Giacche di pelle, jeans attillati, capelli lunghi e tanta attitudine rock n’ roll. The Rodriguez con il loro "Hong Kong Casino" dimostrano di non essere solo rivolti a un'estetica underground prestata alle case di moda alla stessa stregua di Horrors, Toy, The Raveonettes o i più celebri The Strokes. La band incarna il concetto stesso di rock in tutte le sue accezioni come unico stile di espressione artistica.

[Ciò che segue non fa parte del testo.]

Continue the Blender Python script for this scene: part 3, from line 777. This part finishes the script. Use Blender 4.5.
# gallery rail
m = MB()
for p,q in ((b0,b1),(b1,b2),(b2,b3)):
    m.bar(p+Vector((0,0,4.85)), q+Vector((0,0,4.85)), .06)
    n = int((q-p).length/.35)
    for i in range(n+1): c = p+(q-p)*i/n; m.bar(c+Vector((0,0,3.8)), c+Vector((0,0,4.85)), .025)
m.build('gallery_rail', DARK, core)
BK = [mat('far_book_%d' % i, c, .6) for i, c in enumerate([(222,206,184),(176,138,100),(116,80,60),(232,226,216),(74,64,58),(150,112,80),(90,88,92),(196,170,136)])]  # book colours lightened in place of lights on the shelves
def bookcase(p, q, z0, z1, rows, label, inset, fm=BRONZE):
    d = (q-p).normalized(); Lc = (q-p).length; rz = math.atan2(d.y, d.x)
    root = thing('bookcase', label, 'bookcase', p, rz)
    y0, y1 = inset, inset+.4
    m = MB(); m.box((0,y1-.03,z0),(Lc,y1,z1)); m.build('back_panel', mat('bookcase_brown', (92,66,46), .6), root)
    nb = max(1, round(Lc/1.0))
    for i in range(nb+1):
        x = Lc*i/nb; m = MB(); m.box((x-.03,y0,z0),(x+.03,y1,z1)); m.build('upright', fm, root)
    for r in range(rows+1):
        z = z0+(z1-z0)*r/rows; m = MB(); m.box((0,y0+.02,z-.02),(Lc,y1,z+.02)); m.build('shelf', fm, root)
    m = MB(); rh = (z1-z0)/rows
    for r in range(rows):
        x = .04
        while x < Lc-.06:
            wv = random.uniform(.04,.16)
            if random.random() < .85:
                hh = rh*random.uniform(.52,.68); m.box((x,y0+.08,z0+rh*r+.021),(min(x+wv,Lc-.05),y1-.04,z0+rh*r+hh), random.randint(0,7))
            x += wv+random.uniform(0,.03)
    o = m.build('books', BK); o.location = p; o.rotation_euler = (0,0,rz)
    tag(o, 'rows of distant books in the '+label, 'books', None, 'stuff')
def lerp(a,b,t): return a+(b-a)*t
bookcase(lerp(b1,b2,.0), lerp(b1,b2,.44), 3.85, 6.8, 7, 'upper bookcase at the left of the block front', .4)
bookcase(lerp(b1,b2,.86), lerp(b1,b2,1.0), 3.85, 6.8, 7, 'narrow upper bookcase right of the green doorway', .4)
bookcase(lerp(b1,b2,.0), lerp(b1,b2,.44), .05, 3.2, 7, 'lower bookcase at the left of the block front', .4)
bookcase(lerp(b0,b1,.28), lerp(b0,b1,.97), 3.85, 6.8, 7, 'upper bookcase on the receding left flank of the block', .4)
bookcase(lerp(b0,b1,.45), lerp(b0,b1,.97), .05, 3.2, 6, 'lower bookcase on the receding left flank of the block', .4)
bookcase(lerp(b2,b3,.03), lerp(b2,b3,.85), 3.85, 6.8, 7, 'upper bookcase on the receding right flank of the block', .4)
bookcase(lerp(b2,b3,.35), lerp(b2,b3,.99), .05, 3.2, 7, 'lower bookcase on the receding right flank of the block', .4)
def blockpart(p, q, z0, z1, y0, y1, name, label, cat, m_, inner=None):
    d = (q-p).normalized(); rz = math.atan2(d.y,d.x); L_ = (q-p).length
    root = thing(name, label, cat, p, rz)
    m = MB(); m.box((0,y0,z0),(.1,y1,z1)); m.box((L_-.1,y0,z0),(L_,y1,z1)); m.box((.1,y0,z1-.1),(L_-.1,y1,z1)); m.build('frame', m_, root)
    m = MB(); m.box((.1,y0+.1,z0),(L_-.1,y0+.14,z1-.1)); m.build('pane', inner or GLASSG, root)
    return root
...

Profondamente segnati dalle vibranti nottate milanesi passate al famoso club Plastic tra le ispirazioni della Swingin’ London e la Factory di Warhol, trasmettono la medesima dissolutezza bohemien, in narrazioni distaccate di sesso, droga e divertimenti.

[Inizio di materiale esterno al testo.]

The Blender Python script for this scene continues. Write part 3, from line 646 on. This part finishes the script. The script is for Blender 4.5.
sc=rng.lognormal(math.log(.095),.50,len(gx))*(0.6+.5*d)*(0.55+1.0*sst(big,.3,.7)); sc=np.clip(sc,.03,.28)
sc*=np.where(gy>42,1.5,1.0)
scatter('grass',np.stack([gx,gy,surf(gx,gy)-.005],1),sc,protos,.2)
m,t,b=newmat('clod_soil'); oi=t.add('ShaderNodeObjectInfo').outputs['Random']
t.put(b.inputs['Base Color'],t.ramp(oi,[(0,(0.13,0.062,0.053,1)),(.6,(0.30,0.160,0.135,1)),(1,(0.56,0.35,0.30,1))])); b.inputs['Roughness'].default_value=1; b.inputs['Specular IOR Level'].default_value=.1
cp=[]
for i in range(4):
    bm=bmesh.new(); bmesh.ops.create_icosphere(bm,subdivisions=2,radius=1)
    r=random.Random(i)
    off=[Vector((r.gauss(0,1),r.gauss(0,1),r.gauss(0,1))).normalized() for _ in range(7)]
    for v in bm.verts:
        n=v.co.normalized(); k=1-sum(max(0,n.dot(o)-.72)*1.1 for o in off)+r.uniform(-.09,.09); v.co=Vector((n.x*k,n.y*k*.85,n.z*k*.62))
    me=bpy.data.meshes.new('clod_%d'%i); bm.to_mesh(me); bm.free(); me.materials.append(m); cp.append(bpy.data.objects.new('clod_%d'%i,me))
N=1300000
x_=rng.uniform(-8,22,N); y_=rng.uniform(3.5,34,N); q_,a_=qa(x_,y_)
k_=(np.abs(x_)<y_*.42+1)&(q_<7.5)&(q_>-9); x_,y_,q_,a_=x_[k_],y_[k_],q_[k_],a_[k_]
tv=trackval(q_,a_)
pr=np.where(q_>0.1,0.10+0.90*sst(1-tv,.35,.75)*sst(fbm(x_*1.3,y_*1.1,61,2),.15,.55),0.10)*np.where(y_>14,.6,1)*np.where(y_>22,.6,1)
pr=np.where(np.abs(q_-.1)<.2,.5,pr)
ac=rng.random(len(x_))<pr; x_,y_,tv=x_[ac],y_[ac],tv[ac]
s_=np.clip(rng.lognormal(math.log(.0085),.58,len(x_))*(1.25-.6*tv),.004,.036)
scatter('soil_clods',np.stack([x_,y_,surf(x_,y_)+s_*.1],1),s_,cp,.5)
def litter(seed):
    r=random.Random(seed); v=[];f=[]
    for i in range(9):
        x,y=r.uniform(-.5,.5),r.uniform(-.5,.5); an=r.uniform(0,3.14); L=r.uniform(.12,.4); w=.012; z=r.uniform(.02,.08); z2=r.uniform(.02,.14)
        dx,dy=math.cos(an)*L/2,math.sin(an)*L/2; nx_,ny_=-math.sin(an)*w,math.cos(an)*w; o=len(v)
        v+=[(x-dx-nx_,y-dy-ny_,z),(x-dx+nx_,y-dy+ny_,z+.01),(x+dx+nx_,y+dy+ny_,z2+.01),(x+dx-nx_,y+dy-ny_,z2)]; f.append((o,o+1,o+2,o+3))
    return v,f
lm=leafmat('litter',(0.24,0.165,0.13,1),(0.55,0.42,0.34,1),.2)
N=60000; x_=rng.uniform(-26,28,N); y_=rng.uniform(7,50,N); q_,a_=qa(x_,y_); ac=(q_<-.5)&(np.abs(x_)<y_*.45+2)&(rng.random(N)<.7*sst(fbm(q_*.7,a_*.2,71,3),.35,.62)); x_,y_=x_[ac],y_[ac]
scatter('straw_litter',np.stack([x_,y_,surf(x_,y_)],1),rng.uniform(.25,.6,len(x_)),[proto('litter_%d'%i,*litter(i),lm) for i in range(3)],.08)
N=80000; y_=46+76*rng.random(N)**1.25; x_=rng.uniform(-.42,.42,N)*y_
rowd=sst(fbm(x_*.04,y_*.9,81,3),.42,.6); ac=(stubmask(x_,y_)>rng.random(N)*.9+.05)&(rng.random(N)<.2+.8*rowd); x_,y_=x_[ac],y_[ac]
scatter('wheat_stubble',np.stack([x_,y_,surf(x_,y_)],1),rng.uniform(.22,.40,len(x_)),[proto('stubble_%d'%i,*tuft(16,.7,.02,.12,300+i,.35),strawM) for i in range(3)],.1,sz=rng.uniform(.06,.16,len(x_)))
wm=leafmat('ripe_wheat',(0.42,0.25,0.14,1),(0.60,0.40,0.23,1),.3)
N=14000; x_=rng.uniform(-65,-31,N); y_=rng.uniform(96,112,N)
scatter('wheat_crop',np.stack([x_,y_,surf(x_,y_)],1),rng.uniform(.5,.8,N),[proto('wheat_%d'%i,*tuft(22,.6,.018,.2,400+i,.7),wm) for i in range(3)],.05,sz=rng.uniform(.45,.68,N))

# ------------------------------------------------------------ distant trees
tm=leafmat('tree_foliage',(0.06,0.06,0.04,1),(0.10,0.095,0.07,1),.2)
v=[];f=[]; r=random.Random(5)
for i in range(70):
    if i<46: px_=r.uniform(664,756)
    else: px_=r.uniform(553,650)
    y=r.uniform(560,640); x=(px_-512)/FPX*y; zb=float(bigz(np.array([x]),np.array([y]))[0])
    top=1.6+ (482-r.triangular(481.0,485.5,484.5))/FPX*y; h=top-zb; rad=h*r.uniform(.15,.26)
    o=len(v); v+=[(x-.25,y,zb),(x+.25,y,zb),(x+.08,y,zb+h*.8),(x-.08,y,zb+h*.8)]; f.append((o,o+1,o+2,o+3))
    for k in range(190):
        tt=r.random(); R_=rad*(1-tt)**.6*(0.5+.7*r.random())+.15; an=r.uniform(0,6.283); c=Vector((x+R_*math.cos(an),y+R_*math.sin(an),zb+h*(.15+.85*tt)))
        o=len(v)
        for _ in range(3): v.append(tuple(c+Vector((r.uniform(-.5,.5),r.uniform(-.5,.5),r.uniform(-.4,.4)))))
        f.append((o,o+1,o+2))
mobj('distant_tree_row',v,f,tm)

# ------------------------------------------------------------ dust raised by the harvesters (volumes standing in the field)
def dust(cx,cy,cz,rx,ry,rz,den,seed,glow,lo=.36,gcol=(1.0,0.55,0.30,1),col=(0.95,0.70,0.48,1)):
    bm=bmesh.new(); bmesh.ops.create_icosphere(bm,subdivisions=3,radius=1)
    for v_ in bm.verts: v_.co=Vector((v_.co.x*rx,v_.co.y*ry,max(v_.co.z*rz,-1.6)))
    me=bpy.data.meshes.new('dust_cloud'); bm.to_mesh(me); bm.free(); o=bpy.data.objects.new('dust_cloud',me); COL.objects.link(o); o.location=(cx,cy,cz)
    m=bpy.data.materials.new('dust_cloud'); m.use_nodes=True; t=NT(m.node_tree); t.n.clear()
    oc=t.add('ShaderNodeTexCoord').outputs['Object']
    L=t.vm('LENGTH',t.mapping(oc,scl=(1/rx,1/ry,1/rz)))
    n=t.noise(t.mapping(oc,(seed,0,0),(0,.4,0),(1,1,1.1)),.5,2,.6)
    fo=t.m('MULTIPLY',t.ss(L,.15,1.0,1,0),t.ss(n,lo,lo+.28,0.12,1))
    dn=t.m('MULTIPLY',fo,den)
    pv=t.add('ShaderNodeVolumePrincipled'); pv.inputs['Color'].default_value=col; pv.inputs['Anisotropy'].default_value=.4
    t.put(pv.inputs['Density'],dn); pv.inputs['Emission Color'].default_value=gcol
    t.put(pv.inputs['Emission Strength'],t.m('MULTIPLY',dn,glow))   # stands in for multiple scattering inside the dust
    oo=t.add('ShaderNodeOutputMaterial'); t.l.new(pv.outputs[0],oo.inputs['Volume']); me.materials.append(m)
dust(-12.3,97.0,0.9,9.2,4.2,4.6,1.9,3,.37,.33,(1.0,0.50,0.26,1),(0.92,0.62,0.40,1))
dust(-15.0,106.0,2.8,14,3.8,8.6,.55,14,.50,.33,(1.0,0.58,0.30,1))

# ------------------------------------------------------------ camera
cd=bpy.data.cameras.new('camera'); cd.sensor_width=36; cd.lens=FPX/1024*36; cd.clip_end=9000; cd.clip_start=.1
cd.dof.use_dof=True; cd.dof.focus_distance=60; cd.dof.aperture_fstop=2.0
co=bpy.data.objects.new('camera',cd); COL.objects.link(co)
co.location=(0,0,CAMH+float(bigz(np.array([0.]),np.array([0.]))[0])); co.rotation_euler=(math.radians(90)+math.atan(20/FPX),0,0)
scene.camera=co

Se la radice di questa vocazione rock n’ roll ha come incipit i Rolling Stones o i Beatles, l’elemento cardine dell’album risiede sin dai primi ascolti quasi interamente nella cifra musicale dei Jesus and Mary Chain. Dalla traccia omonima che dà il nome al disco, il gruppo strizza l’occhio allo shoegaze con un inno alla Julian Casablancas sedato dall’acidità e dalla psichedelia. “C” fluttua tra reminiscenze chitarristiche di fraseggi à la “Lullaby” nei registri disperati di Robert Smith. “Killer Plastic” è una sognante ballata in maggiore, figlia questa volta di un Lou Reed trapiantato negli ’80, capostipite di una generazione decadente ed emarginata, che come una via maestra traccia la strada dei testi The Rodriguez. Più dolce è l’entrata sugli accordi sgranati di “Sometimes I Want To Stay With You”, che come una ninna nanna effettata nella voce, si appoggia in modo naturale sulla ballata degli Psychic Tv in “White Nights”, a favore di una semplicità e delicatezza complementare al repertorio.

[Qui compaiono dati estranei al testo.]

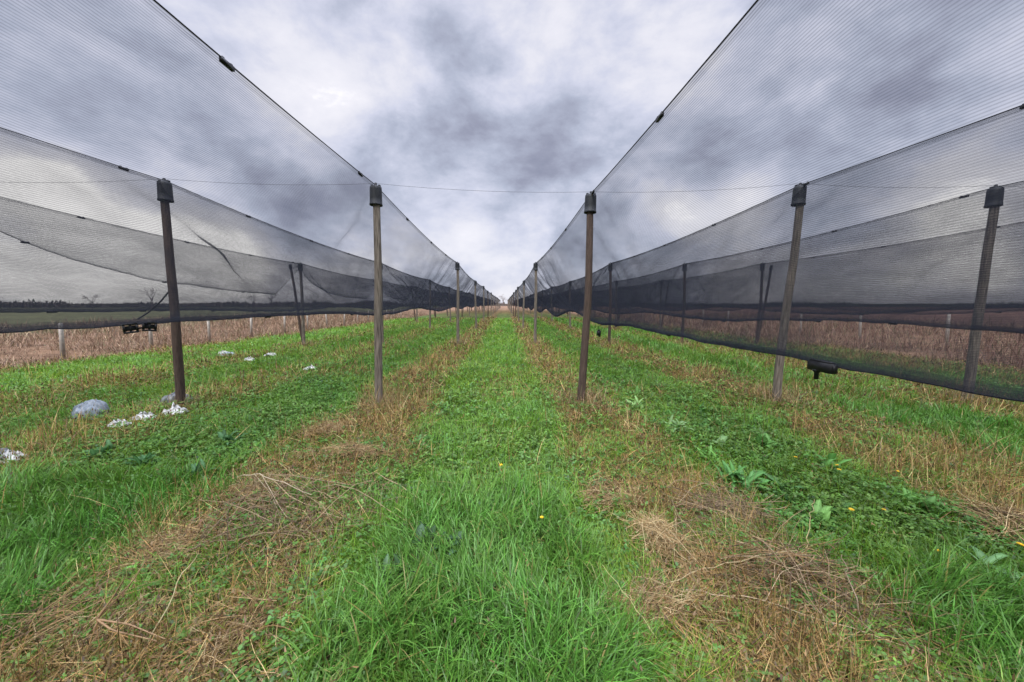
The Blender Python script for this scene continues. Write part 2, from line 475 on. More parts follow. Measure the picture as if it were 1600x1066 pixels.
for rn, X in ROWX.items():
    for k in range(5):
        if k == 0 and rn in ('L3', 'R4'): continue
        m_ = 420 if k == 0 else 160
        x_ = X + rng.normal(.04, .20, m_); y_ = POST_Y[k] + rng.normal(0, .22, m_)
        c_ = np.array([(.34, .23, .13), (.22, .14, .08), (.46, .35, .2), (.16, .12, .06), (.13, .16, .05)])[rng.integers(0, 5, m_)] * (1 + rng.normal(0, .2, (m_, 1)))
        VF.append(blades(np.stack([x_, y_, gz(x_, y_) - .01], 1), (.12 + .34 * rng.random(m_) ** 1.6) * (.6 if rn == 'L2' else 1), .0052 * (1 if k == 0 else 2), rng.random(m_) * 6.283, np.abs(rng.normal(.1, .28, m_)), rng.normal(.5, .5, m_), 3, np.clip(c_, .02, .7)))
V, F, C = join(VF)
o = mesh_np('dry_grass', V, F, M_DRY, col=C)
tag(o, 'brown dead stems and straw along the post rows', 'dry grass', kind='stuff')

# tall dry weeds in the neglected fields on both sides
def field_weeds(sgn, n, x0, x1, y1, seed):
    g_ = np.random.default_rng(seed)
    y = 3.0 + (y1 - 3.0) * g_.random(n) ** 1.5
    x = x0 + (x1 - x0) * g_.random(n) ** 1.6
    X = sgn * x
    edge = sstep(0, 1.5, x - x0)
    cl = fbm(X * .8, y * .8, seed, 3)
    ok = g_.random(n) < .25 + 1.3 * cl * edge
    X, y, cl, edge = X[ok], y[ok], cl[ok], edge[ok]; m_ = len(X)
    P = np.stack([X, y, gz(X, y) - .02], 1)
    L_ = (.10 + .50 * g_.random(m_) ** 2.2) * (.25 + 1.3 * sstep(.3, .7, cl)) * (.45 + .55 * edge) * (1.35 if sgn > 0 else 1.1)
    lod_ = np.maximum(1, np.hypot(X, y) / 3.5)
    pal_ = np.array(([(.26, .17, .11), (.18, .11, .072), (.38, .28, .17), (.10, .07, .05), (.11, .11, .05)] if sgn < 0 else [(.19, .108, .070), (.14, .072, .05), (.30, .21, .13), (.085, .06, .04), (.10, .10, .04)]))
    c_ = pal_[g_.choice(5, m_, p=[.32, .28, .16, .14, .10])] * (1 + g_.normal(0, .2, (m_, 1)))
    return blades(P, L_, .0035 * lod_ ** .9, g_.random(m_) * 6.283, np.abs(g_.normal(.25, .5, m_)), g_.normal(.6, .7, m_), 3, np.clip(c_, .01, .7))
V, F, C = join([field_weeds(-1, 90000, 12.3, 40, 62, 5), field_weeds(1, 80000, 11.7, 42, 62, 6)])
o = mesh_np('field_weeds', V, F, M_DRY, col=C)
tag(o, 'tall rust brown dead weeds in the fields beside the nets', 'dry weeds', kind='stuff')

# ------------------------------------------------------------------ posts
PH = 3.46   # ground to cap top
def pole_mesh(name, seed, h, r, mat):
    g_ = np.random.default_rng(seed)
    ph = g_.random(4) * 6.283
    def wob(V):
        z = V[:, 2]; a = np.arctan2(V[:, 1], V[:, 0])
        k = 1 + .05 * np.sin(3 * a + ph[0] + z) + .04 * np.sin(z * 5 + ph[1] + a)
        V = V.copy(); V[:, 0] *= k; V[:, 1] *= k
        V[:, 0] += .018 * np.sin(z * 1.5 + ph[2]); V[:, 1] += .018 * np.sin(z * 1.3 + ph[3])
        return V
    prof = [(0, -.35), (r * 1.1, -.35)] + [(r * (1.12 - .22 * t), -.2 + (h + .2) * t) for t in np.linspace(0, 1, 22)] + [(r * .8, h + .012), (0, h + .015)]
    V, F = lathe(prof, 12, wob)
    o = mesh_np(name, V, F, mat, smooth=True)
    return o
CAP_PROF = [(0, 0), (.080, 0), (.094, -.010), (.097, -.05), (.099, -.2), (.101, -.285), (.106, -.29), (.106, -.315), (.097, -.318), (.090, -.27), (.06, -.22)]
def make_post(seed, dark=False):
    root = empty('wooden_post')
    pole_mesh('pole', seed, PH - .12, .058, M_WOOD_DARK if dark else M_WOOD).parent = root
    V, F = lathe([(r_ * .92, z_ * .9) for r_, z_ in CAP_PROF], 14)
    cap = mesh_np('cap', V, F, M_CAP, root, smooth=False); cap.location = (0, 0, PH)
    V, F = lathe([(0, .055), (.016, .055), (.02, .04), (.02, .0), (.034, -.005), (0, -.005)], 8)
    V2, F2 = boxes([(.055, 0, .008, .03, .05, .03), (-.055, 0, .008, .03, .05, .03)])
    V = np.concatenate([V, V2]); F = F + [F2 + (len(V) - 8 * 2)]
    mesh_np('knob', V, F, M_CAP, cap)
    return root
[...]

Nelle due tracce di chiusura, l’album fa ritorno in modo ancora più sfacciato allo shoegaze dei fratelli di Glasgow Jim e William Reid. Difatti passando per le valide composizioni “Vertigopunk” ed “Anything but Love” il gruppo cristallizza il proprio sound in modo definitivo, colmo di melodie trasfigurate in buona parte da un tappeto di effetti e distorsioni abrasive, e accompagnate da riff epici e batterie fragorose. Meno eclettici rispetto alla scena pesarese dei Be Forest e Brothers in Law, The Rodriguez riportano lo shoegaze alle proprie radici grazie a quel tipico impeto punk e garage nelle canzoni proposte, prestando autorevolmente un forte interesse e ambizione per il panorama europeo e internazionale.